Inmates re-entering society often face recurring fees for urinalysis, or $30 a month supervision fees.  A failure to pay could land those freed from prison, right back behind bars.

That's an issue close to the heart of Malik Bandy.

Bandy served 20 years at Graterford before becoming the Community Engagement and Communications Coordinator for Philadelphia’s Managing Director's office.

On Friday, Brand told a Penn Law panel discussion — on court fines and fees — that it's a burden when prison wages are garnished for administrative fees.

"That impact can be devastating when you get paid every 30 days and you make 19 cents an hour," he explained.

Mike DeNardo/KYW Newsradio

Bandy says inmates need money for phone calls or copies if they're researching their cases.

"And then you have your personal stuff that you may need.

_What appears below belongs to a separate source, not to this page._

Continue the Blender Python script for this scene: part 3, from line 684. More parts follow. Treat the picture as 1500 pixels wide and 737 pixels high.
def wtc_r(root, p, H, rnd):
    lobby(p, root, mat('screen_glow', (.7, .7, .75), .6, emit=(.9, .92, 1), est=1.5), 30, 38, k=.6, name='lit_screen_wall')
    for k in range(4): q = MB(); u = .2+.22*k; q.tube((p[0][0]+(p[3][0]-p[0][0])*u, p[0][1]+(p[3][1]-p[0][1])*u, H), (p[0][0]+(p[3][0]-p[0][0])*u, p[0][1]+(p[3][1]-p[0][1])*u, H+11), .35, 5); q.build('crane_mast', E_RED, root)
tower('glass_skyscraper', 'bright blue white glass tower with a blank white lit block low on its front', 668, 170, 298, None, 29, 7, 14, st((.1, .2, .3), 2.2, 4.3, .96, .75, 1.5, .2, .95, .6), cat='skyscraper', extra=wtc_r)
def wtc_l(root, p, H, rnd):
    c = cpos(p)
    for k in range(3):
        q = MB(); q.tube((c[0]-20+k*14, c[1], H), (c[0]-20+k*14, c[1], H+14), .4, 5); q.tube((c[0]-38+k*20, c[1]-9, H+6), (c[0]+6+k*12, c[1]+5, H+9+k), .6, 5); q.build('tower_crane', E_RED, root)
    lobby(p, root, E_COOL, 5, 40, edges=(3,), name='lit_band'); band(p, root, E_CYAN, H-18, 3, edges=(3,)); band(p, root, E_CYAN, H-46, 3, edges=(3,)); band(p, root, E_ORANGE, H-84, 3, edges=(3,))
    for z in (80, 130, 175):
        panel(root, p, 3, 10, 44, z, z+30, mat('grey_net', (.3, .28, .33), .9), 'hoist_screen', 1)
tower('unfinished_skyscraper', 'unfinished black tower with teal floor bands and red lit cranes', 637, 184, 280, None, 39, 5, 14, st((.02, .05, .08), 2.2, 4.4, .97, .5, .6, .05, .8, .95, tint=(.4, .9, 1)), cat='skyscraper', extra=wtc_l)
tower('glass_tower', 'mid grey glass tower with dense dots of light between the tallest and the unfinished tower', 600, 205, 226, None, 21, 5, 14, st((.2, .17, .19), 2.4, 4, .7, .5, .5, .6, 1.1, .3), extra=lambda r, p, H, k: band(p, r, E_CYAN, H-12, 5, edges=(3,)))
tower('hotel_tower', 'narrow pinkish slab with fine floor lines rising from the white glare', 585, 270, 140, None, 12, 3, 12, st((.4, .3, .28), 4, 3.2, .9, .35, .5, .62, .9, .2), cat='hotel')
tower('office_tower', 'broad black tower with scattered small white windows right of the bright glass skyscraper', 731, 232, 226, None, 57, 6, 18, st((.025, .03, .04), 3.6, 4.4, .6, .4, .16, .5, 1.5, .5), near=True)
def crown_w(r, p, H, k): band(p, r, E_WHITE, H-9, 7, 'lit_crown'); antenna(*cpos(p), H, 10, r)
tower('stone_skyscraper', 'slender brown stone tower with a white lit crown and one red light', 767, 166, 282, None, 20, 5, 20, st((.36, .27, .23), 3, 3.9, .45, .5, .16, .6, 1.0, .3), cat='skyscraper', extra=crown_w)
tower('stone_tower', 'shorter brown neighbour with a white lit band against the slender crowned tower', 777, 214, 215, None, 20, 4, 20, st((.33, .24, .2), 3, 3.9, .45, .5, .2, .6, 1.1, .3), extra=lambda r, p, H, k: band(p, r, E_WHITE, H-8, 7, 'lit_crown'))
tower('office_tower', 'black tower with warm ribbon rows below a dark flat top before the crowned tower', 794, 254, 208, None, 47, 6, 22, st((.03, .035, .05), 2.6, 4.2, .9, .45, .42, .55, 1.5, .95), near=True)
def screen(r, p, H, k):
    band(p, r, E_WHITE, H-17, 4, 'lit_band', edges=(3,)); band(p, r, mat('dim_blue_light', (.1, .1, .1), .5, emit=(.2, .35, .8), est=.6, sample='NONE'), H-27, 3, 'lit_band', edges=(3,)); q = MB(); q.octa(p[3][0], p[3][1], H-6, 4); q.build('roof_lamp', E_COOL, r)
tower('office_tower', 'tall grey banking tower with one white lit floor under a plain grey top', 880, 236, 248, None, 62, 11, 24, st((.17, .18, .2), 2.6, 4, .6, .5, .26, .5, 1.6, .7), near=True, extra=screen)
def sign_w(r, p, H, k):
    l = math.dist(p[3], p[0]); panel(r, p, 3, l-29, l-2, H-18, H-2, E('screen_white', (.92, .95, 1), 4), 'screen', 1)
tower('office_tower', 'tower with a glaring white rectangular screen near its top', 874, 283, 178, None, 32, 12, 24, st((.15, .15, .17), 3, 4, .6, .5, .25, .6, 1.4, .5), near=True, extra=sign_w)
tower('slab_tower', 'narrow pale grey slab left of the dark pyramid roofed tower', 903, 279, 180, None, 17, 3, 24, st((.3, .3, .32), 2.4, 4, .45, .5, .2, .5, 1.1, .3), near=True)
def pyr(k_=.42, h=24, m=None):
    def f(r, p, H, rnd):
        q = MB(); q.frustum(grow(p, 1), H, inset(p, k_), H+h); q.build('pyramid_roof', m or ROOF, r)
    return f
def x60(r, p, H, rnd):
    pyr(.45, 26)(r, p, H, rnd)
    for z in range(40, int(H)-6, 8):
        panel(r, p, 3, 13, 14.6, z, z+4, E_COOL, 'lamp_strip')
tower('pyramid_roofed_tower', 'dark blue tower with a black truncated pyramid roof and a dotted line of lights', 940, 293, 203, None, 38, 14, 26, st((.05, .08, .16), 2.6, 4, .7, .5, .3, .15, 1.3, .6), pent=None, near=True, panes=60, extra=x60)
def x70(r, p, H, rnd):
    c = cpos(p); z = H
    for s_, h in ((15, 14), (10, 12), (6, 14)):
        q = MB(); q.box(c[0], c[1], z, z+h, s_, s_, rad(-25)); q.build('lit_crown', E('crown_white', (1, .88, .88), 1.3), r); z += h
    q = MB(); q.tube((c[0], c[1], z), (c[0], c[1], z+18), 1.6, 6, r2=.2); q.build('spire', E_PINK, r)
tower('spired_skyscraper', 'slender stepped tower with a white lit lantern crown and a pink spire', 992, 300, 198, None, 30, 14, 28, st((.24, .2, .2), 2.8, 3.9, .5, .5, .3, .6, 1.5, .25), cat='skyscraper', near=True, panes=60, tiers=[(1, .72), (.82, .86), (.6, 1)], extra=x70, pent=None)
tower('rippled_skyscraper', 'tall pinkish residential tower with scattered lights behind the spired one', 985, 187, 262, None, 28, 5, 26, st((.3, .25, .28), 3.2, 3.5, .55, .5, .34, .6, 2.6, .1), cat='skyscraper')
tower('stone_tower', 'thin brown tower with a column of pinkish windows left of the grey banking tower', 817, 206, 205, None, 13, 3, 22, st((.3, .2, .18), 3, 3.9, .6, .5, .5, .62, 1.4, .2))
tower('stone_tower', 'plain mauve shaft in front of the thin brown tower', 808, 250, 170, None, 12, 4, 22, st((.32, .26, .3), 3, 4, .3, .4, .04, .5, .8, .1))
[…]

You may need deodorant. You may need soap. So if you're taking 20% off of $35 that you make a month — that's what the average prisoner is making. Between $35 and $50 a month."

Once inmates are out, continuing supervisory fees create a financial burden for those who are often unable to pay, said Sharon Dietrich, litigation director of Community Legal Services. 

She says unpaid fees can prevent records for minor offenses from being sealed, so she's advocating for a mass waiver of supervisory fees and revising so-called Clean Slate laws to be more forgiving.